Er begann schon damit, dass Lew durch seinen technischen Beruf in einem Labor des dem Lager angeschlossenen Holzkombinats unterkam, dessen Leiter – ein Häftling wie er – ihm Schutz und Vertrauen gewährte. Er deckte sogar als Mitwisser Lews geheime Kontakte mit Sweta und seiner Familie. Das Vergehen des Laborleiters Strelkow war übrigens die geheime Ausrüstung zweier Schiffe mit Hilfsgütern für die Insassen des Lagers Kolyma gewesen, die vom NKWD abgefangen wurden. Dafür war er zum Tode verurteilt und zu 25 Jahren Lagerhaft „begnadigt“ worden. Als er kurz nach Lew Mischtschenko 1954 entlassen wird, sieht er für sich keine Perspektive mehr für eine Rückkehr in den sowjetischen Alltag. Als desillusionierter, aber immer noch gläubiger Altbolschewik, so berichtet Figes, „hatte er beschlossen, weiterhin im Holzkombinat zu arbeiten. Er übernahm den relativ gut bezahlten Posten eines stellvertretenden Schichtleiters zu einer Zeit, als das Arbeitslager unter der Aufsicht des Verkehrsministeriums in ein Industrieunternehmen verwandelt wurde“. Strelkow starb 1976 in Petschora, vier Jahre bevor das Holzkombinat niederbrannte und stillgelegt wurde. Zur Heirat von Lew und Sweta kam er nach Moskau, um den beiden ein Hochzeitsgeschenk zu machen.

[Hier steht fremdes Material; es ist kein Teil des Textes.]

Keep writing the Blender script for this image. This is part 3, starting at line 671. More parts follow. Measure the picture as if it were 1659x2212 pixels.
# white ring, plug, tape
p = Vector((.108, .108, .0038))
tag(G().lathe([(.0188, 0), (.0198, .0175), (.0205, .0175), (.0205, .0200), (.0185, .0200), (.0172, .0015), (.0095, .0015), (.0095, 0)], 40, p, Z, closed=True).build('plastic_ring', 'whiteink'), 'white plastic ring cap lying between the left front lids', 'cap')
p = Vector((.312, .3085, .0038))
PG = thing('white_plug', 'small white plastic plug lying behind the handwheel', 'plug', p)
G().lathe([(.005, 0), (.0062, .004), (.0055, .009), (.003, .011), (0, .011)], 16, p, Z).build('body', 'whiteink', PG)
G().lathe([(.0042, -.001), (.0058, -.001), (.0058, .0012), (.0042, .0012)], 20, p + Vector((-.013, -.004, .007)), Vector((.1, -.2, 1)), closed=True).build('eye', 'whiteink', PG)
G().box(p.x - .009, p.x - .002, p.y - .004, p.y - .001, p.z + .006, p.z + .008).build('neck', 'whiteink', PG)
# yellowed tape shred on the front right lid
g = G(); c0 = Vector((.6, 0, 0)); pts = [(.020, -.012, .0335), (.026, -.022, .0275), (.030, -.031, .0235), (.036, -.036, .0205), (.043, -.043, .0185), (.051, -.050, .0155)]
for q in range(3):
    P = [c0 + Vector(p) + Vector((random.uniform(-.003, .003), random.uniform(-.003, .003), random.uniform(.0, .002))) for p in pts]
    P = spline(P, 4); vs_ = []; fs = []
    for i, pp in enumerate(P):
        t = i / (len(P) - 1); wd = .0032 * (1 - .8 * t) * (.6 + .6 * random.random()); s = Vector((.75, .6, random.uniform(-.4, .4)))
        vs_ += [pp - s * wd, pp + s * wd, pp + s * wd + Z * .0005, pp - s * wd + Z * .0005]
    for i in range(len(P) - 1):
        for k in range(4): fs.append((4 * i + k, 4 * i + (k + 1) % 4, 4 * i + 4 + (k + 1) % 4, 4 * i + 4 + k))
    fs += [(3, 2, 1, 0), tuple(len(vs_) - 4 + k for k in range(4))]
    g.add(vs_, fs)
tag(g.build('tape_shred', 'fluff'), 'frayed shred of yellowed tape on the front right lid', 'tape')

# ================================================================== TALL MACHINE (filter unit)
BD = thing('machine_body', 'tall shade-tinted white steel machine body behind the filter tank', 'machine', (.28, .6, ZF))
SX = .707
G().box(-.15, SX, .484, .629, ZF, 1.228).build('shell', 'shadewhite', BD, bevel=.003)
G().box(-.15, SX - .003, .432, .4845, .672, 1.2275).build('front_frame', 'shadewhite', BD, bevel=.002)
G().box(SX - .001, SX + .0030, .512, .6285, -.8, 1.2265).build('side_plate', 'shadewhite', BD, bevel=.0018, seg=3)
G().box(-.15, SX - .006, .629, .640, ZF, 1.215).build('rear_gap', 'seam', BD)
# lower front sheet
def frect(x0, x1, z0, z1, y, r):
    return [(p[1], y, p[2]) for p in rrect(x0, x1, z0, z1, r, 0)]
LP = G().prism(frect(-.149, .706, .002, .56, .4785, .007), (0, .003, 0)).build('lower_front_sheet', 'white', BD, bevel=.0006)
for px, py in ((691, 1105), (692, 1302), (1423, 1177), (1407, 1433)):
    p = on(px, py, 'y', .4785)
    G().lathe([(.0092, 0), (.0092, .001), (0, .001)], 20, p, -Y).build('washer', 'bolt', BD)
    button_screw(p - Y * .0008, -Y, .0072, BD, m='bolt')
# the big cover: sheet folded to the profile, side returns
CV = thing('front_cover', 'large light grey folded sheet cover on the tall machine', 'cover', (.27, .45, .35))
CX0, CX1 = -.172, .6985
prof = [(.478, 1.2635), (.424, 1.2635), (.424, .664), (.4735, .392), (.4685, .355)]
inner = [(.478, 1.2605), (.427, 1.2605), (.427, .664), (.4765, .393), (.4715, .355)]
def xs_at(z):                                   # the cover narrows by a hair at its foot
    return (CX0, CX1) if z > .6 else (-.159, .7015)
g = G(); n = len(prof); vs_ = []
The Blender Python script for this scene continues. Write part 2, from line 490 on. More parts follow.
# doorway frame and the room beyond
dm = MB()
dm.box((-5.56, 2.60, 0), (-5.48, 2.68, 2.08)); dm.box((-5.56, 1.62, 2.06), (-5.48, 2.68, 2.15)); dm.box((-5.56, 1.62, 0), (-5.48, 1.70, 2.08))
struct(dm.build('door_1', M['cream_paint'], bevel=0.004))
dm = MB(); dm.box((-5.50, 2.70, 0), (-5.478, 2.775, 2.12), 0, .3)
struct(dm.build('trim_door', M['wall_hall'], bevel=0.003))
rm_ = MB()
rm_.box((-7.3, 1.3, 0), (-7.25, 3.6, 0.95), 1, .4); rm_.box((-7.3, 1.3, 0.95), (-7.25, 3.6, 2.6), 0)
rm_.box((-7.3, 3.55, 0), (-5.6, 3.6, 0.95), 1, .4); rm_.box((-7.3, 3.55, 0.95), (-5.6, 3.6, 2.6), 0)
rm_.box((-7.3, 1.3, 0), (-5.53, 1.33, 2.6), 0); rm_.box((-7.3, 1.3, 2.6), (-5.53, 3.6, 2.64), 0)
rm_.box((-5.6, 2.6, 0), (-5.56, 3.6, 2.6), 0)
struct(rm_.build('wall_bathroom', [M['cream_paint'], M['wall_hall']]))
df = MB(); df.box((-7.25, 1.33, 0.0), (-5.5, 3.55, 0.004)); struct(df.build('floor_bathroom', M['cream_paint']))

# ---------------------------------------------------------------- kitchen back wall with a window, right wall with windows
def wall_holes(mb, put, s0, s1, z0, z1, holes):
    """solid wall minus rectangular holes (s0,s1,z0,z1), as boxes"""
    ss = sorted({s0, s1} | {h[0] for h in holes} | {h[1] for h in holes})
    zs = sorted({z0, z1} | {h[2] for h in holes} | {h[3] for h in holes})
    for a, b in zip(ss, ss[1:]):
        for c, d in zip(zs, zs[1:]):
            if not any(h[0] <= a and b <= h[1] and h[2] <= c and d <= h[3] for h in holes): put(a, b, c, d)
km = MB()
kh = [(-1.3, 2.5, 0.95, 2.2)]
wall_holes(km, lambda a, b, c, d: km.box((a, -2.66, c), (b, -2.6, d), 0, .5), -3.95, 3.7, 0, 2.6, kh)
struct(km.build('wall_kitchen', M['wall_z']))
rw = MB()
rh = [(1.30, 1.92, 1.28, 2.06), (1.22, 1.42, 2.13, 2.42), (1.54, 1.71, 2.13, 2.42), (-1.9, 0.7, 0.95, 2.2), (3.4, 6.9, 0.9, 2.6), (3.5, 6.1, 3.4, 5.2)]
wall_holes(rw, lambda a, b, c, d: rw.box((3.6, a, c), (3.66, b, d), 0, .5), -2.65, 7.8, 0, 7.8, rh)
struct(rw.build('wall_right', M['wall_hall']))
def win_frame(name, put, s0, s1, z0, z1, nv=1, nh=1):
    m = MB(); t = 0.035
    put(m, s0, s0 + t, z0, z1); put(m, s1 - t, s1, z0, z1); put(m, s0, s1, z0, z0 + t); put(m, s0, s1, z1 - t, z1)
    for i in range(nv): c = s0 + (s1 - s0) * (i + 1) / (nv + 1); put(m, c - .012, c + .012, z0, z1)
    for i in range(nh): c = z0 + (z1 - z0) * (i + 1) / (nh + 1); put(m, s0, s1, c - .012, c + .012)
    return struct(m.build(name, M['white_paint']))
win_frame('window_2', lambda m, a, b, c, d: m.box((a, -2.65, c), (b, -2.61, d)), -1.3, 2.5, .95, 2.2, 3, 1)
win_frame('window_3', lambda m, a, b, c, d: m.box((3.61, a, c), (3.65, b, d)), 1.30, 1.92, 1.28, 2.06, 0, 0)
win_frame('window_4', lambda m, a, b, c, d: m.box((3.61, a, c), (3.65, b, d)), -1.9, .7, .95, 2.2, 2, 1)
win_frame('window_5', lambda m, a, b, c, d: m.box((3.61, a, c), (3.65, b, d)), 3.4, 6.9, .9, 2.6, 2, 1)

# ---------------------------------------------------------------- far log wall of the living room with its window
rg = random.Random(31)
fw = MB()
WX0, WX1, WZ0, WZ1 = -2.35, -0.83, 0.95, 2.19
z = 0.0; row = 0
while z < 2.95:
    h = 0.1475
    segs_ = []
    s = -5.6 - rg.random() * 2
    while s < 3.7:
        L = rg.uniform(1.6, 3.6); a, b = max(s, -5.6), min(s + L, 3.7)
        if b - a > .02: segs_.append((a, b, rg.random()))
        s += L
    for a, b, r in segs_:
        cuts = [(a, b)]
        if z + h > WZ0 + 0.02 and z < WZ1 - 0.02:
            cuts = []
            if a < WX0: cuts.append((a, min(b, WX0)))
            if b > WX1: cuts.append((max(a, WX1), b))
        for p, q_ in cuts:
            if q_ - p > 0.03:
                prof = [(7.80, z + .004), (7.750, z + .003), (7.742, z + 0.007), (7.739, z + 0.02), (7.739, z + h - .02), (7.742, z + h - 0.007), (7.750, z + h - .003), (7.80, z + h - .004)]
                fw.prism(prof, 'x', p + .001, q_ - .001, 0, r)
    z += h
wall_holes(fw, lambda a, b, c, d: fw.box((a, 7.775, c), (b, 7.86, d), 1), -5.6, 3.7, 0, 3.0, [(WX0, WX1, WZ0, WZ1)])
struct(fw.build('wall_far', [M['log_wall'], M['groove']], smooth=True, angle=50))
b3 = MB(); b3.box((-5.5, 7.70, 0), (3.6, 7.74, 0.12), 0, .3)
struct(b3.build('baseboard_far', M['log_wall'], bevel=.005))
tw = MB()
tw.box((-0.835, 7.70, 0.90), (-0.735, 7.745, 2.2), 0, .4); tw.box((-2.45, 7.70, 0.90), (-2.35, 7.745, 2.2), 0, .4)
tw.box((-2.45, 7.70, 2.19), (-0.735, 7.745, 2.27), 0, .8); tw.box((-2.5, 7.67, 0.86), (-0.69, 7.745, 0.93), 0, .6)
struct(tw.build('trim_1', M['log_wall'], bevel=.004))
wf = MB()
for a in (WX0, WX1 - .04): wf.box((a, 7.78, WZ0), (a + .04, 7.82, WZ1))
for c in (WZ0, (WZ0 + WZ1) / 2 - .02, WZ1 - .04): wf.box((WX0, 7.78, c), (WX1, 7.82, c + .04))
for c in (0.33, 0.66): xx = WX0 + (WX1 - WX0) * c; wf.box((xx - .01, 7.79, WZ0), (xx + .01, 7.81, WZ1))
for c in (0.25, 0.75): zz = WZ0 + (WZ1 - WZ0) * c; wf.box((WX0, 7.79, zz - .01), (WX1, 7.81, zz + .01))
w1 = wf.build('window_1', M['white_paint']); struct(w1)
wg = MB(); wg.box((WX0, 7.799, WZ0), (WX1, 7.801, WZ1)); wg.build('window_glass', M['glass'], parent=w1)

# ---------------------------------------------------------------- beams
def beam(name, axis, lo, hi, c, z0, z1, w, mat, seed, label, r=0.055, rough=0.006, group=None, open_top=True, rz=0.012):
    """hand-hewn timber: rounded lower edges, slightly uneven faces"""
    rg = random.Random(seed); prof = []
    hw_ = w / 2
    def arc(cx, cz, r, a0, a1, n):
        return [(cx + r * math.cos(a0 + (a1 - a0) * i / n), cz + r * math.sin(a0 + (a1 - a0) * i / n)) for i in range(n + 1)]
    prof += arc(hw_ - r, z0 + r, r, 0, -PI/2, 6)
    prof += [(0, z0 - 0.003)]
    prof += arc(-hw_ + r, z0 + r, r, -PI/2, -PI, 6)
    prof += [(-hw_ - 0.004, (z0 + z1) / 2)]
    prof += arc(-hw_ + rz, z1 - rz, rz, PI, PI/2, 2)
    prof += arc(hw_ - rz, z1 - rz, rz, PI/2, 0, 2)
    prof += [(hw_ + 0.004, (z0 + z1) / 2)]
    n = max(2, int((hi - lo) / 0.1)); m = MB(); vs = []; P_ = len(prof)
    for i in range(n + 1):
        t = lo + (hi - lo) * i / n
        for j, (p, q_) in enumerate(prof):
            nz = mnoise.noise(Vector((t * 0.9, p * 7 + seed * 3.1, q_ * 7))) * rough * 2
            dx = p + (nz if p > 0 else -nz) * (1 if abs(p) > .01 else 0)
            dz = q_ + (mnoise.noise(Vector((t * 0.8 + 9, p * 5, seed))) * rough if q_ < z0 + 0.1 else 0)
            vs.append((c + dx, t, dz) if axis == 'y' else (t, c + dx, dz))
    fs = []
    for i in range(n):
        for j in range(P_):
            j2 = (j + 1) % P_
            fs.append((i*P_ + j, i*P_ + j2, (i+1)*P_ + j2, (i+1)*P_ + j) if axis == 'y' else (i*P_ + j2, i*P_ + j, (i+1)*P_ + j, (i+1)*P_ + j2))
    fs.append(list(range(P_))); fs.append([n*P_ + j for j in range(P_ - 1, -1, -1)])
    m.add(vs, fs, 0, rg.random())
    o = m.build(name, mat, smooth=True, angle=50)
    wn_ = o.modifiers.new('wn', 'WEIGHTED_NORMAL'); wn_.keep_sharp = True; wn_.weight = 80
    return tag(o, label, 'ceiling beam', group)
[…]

Wie schwer die Lagerhypothek noch immer auf seinem Leben lastete, musste Lew erfahren, als er zunächst weder Arbeit fand noch eine Zuzugsgenehmigung nach Moskau erhielt. Erst nach einer Amnestie für angebliche Kollaborateure fand er eine Stelle als Ingenieur. Noch bei der Registrierung ihrer Ehe im Herbst 1955 riet die Standesbeamtin Sweta ab, ihr Leben durch die Ehe mit einem ehemaligen Häftling zu ruinieren. „Sweta lächelte: ,Schon gut. Tragen Sie seinen Namen als den meines Mannes ein’.“ Immerhin gab es ja Stalin nicht mehr.
– Orlando Figes: Schick einen Gruß, zuweilen durch die Sterne. Eine Geschichte von Liebe und Überleben in Zeiten des Terrors. Hanser Berlin, Berlin 2012. 376 Seiten, 24,90 Euro.